Abstract

This study addresses Polish retroflex sibilants /ʂ, ʐ/ produced by preschool children. The aims of our research were (1) to explore acoustic characteristics of normal and distorted (dental and interdental) articulation patterns of retroflex fricatives and (2) to define and verify new acoustic features of frication noise. We extracted and analyzed a set of 80 acoustic features, including full-spectrum-based metrics (linear cepstral coefficients, mel-frequency cepstral coefficients, spectral moments) and noise-based metrics (noise energies, fricative formants, and original features: noise cepstral coefficients and fricative formant relations). The analysis involved linear mixed-effects models and Spearman’s rank correlation over speech samples from 42 Polish children (21 with normal and 21 with distorted pronunciation).
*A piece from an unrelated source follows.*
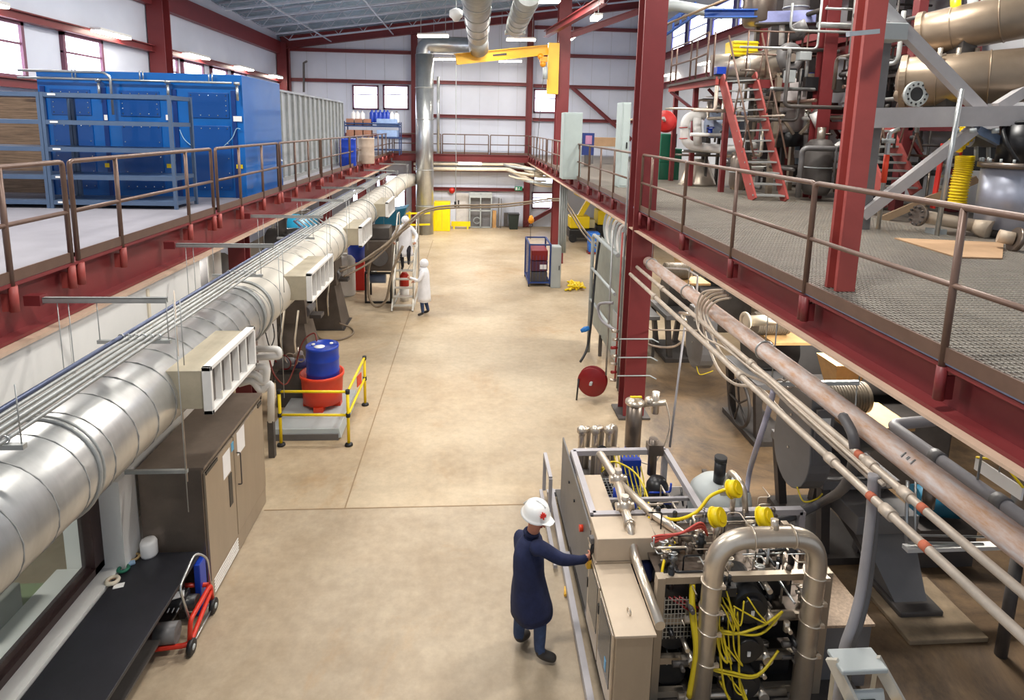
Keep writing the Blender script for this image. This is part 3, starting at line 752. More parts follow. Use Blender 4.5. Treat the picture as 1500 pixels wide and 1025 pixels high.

Normal articulation of Polish retroflex sibilants proved to be acoustically distinguishable from non-normative interdental and dental articulation. Significant acoustic differences between the classes considered were found both in the full-spectrum-based and noise-based features, including our proposed measures (p<0.05). Thirty-six of 80 analyzed features proved significantly correlated (Spearman’s |ρ|>0.5,p<0.05) with tongue position and front-cavity size. More evident cues for articulation pathologies were found in the voiceless sibilant /ʂ/ than in /ʐ/. Our study confirms that metrics describing the structure of frication noise bring information distinctive in particular articulatory oppositions for a more comprehensive acoustic description of sibilants.